Il calendario Veneto affonda le radici nella notte dei tempi fra i popoli indoeuropei. La zona originaria dei Veneti era il nord dell’Europa centrale (zona Lusaziana), dove gli scavi archeologici degli ultimi 30 anni stanno confermando quello che diverse fonti antiche riportavano. Tuttavia l’archeologia racconta anche una irradiazione in tutta europa di questa cultura e di un suo ritorno dalla Pannonia a seguito di guerre ed invasioni. Continuo lo scambio culturale e commerciale dei veneti con gli altri popoli.
dea Reitia |
La civiltà veneta antica (venetica) sapeva coltivare, produrre il vino, allevare gli animali, scrivere, lavorare i metalli e le ceramiche, fare arte nelle case e nei monili, già attorno il 3000 Avanti Cristo.
Questa civiltà creatrice aveva come divinità principale la Dea Reitia che era appunto la dea Madre della vita, generatrice di essa, e protettrice della salute (“sanitei”).
Non stupisce dunque che proprio quando la terra, ancora nel freddo, inizia l’attività generatrice e si prepara alla primavera, ossia nel mese di marzo, proprio allora i veneti festeggiassero la fine del vecchio anno e l’inizio del nuovo.
Attorno al 2500 A.C. iniziarono diverse migrazioni dei veneti, secondo alcuni per cause climatiche ed ambientali, secondo altri per una certa naturale espansione di una civiltà che sapeva dare molto alle altre senza bisogno di far guerra. Essi si espansero in tutte le direzioni, cosicché sono di origine indoeuropea anche le popolazioni dell’est come dell ovest fino all’odierno Iran.
Verso sud essi si stanziarono anche nell’Anatolia, e successivamente, intorno al 1200 A.C., a seguito della guerra di Troia da cui Antenore fu salvato, si stanziarono nell’alto Adriatico, fondando o rinvigorendo Padova e altre Città.
Forse perché i romani ebbero come capostipite Enea, un discendente di Antenore, anche essi usavano il calendario indoeuropeo con inizio a marzo, ma tuttavia esso non rispondeva bene alle loro necessità dato che era originario di luoghi soggetti all’inverno artico.
Alcuni sostengono che per i Romani l’anno iniziasse perché intitolato a Marte, dio della Guerra, ma questo non tiene conto che secondo la mitologia romana arcaica e più antica, Marte era invece il dio della natura e della fertilità (come la dea Reitia) ed anche il dio della pioggia e dei tuoni, e solo successivamente, in età classica, divenne il dio della Guerra innovando o staccandosi dalla cultura indoeuropea arcaica.

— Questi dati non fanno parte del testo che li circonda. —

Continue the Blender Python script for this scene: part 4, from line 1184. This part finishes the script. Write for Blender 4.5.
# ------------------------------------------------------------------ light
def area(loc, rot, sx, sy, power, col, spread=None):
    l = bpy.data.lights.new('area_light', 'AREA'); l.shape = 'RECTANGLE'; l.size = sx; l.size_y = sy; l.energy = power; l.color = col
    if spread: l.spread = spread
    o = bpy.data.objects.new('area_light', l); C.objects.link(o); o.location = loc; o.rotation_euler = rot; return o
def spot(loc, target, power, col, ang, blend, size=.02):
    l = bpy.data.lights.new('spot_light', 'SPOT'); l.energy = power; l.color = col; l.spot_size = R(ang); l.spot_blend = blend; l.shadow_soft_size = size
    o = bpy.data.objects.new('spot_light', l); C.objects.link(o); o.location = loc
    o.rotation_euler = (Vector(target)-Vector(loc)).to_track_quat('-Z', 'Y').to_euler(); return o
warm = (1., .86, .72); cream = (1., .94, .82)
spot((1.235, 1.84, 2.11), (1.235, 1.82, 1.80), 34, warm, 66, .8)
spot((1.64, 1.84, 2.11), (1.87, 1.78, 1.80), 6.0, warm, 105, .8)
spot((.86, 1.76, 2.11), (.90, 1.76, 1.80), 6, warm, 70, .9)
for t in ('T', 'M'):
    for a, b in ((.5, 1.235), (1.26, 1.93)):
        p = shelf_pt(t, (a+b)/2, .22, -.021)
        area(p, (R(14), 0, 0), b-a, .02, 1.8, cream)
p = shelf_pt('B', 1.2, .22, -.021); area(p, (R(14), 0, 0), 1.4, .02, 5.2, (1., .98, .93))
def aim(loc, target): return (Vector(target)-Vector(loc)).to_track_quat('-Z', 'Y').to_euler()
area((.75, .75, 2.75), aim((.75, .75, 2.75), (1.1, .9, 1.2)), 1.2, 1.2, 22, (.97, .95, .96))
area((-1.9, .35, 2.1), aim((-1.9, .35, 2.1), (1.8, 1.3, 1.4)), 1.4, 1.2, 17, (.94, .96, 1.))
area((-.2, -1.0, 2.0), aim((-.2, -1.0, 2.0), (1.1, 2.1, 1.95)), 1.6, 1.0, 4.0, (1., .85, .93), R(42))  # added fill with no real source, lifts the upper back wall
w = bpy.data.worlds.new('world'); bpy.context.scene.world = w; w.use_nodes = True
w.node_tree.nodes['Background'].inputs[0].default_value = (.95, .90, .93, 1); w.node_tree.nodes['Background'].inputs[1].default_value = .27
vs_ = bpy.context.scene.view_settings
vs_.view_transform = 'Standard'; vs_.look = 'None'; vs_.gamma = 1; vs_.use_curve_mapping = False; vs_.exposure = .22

Comunque fosse, ancora oggi il calendario risente dell’impronta indoeuropea, per cui a partire da Marzo, il mese della rinascita e primo mese dell’anno, si contano i dieci mesi, di cui il settimo (settembre), l’ottavo (ottobre), il nono (novembre) e il decimo (dicembre) conservano ancora la loro numerazione. Il quinto mese (Luglio ) e il sesto (Agosto ) furono poi intotalati a rispettivamente a Julius e ad Cesare Augustus. Gennaio e Febbraio furono aggiunti con varie riforme per dare conto al ciclo delle stagioni che nelle terre più a sud rispetto all’origine culturale dove nacque questo calendario non dava modo di tenere il conto diverso nei tempi della luce .
Anche nella millenaria Serenissima Repubblica Veneta l’anno cominciava il 1 Marzo, essendo dunque Gennaio e Febbraio gli ultimi mesi dell’anno. Questo era ufficiale e legale, per cui nei documenti dello Stato si scriveva “more veneto”, alla maniera veneta, per ricordare questo fatto riferendosi all’anno precedente o meno.
Nel 2006 venti comuni della pedemontana Berica hanno spento le luci per ore per offrire lo spettacolo di mille falò del Brusamarzo, che hanno bruciato l’anno che se ne andava. Il “battere Marzo” è tuttora diffuso in tutto l’Altopiano d’Asiago, ma anche nel Padovano e nel Trevigiano, oltre alle feste locali del “ciamar Marzo” .
Insomma nel mese più corto che chiude l’anno, febbraio, e si fanno i fuochi per fertilizzare la terra e “batimarso” per scacciare l’inverno, o “ciamar marso” per chiamare il nuovo ciclo della vita. Batter Marzo, o brusar Marzo, o ciamar Marzo significa risvegliare l’anno nuovo, la vita addormentata, perchè si ridesti.